### Work to complete
Check every line for the word "part" and give the number of lines where it occurs, nothing else.

### Given data

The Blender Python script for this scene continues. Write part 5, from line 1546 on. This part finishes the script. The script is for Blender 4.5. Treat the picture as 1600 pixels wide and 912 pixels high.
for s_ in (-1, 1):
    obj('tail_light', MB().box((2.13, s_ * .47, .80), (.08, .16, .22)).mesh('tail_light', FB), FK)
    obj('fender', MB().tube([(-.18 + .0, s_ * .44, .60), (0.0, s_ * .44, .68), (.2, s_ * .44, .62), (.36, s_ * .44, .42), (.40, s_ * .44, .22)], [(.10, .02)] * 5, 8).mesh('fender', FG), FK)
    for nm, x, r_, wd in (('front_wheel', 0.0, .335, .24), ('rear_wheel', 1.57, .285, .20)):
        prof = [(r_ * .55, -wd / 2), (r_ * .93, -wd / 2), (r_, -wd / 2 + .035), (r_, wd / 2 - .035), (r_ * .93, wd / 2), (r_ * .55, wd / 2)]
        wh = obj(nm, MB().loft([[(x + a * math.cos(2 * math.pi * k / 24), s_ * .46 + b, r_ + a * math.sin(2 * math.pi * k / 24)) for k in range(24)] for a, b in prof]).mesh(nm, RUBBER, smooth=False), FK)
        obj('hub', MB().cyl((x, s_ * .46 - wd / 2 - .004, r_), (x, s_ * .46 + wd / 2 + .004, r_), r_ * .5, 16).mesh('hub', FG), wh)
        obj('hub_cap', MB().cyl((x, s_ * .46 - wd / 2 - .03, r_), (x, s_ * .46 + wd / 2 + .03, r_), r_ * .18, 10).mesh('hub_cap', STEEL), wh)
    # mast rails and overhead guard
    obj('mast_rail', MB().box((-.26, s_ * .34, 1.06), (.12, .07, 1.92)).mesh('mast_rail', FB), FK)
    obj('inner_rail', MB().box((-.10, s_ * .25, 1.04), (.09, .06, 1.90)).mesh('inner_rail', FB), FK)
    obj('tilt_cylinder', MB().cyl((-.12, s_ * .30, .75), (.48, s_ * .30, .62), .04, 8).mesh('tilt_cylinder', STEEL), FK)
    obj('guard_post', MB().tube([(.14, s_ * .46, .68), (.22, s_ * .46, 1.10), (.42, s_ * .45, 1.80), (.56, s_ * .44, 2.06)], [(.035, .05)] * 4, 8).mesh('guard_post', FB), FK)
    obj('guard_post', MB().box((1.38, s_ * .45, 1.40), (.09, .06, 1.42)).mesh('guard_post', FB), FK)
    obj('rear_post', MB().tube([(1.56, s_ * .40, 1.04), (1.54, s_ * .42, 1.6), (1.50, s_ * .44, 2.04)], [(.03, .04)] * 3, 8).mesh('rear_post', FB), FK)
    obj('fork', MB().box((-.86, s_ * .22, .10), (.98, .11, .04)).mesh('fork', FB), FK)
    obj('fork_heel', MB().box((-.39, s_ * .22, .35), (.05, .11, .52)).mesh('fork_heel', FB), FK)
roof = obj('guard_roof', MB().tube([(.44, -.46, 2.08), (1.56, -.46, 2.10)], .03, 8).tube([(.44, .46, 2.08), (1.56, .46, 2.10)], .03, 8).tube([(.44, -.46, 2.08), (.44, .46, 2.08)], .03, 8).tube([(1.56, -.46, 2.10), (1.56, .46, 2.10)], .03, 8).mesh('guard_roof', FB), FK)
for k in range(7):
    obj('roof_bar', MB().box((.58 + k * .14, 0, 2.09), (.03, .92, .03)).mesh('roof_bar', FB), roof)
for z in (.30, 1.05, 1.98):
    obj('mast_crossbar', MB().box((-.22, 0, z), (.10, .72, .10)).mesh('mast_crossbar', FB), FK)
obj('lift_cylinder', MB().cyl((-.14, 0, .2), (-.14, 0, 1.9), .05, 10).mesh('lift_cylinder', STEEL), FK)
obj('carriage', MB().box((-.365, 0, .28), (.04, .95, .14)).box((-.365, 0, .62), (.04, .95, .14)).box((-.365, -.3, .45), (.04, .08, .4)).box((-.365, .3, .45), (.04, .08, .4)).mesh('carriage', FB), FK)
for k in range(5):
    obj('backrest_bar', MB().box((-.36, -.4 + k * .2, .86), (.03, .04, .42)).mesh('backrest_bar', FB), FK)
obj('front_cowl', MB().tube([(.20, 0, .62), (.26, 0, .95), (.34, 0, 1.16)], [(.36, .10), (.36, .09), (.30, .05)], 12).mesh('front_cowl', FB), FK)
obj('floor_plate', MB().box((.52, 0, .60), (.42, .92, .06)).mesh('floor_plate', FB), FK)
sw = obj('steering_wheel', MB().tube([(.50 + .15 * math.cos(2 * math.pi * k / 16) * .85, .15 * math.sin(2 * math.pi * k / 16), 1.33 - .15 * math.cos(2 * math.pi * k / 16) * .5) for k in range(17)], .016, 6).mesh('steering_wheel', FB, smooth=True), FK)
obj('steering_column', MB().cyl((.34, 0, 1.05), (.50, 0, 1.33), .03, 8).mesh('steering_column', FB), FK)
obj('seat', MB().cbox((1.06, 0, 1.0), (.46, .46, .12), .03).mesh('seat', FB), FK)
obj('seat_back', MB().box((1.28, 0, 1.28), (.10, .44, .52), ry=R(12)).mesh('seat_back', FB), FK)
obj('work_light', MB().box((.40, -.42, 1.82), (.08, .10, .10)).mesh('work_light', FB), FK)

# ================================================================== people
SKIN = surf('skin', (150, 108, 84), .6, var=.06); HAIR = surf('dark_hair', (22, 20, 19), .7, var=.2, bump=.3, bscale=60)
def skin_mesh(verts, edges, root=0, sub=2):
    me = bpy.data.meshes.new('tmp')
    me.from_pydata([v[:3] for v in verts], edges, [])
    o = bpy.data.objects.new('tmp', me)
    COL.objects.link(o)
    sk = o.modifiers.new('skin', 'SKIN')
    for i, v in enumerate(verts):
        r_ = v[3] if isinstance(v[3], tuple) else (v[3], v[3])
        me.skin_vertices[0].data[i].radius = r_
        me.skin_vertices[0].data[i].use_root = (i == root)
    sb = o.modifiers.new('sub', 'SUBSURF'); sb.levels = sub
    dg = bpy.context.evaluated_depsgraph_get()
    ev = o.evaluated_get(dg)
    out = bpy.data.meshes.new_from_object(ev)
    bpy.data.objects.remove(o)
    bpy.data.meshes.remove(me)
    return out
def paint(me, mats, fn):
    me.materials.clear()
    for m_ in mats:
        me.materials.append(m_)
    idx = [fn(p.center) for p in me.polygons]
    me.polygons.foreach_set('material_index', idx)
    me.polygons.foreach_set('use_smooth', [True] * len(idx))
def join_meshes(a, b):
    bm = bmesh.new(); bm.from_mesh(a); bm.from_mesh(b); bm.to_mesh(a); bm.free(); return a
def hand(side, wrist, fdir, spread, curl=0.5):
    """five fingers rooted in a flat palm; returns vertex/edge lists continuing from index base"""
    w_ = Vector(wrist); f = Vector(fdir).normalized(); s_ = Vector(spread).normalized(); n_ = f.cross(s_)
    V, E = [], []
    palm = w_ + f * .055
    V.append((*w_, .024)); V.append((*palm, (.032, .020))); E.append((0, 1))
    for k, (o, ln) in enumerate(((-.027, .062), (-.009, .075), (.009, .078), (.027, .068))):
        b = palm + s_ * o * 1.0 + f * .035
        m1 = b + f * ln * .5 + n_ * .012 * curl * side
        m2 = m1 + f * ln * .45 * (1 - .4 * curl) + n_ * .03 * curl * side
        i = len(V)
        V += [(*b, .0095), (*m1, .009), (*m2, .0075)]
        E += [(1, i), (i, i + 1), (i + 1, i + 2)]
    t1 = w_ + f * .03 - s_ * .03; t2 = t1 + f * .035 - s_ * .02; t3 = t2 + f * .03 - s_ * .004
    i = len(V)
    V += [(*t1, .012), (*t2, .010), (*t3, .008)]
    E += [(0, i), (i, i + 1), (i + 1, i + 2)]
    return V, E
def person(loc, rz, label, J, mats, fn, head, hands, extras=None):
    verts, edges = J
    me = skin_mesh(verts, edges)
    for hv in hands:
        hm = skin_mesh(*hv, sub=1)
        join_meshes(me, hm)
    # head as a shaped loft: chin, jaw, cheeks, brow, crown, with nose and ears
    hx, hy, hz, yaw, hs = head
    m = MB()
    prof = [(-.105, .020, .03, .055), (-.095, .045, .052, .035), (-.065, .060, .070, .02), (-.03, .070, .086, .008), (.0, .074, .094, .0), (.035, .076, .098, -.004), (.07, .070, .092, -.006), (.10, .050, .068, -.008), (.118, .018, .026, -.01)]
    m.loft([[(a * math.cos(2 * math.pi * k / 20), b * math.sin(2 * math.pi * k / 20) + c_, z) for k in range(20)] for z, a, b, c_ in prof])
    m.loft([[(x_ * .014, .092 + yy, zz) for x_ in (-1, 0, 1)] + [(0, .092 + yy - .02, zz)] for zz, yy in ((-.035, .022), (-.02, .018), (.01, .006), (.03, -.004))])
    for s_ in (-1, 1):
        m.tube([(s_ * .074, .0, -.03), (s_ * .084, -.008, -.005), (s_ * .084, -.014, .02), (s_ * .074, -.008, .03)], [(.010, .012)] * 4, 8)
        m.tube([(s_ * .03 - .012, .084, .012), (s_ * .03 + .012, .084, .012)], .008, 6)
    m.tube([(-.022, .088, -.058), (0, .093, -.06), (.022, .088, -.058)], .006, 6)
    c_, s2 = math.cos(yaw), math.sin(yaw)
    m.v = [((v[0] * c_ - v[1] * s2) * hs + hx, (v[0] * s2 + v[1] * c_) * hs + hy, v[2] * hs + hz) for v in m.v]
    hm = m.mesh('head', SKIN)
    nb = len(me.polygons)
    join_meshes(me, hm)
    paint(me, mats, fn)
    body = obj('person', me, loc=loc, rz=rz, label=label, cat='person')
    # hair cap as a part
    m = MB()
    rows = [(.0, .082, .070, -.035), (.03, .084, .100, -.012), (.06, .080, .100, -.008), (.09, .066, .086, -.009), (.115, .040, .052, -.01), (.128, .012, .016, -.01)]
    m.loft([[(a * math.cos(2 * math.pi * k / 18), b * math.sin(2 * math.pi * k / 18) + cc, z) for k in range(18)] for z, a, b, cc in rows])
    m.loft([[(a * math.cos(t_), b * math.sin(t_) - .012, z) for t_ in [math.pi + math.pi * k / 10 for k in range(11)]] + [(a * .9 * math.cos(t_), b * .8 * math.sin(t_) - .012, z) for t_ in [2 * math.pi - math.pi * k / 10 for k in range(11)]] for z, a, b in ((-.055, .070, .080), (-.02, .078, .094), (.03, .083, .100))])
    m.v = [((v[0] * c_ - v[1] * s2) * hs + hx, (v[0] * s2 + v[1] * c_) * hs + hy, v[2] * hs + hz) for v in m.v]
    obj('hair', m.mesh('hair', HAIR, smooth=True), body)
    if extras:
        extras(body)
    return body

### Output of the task
2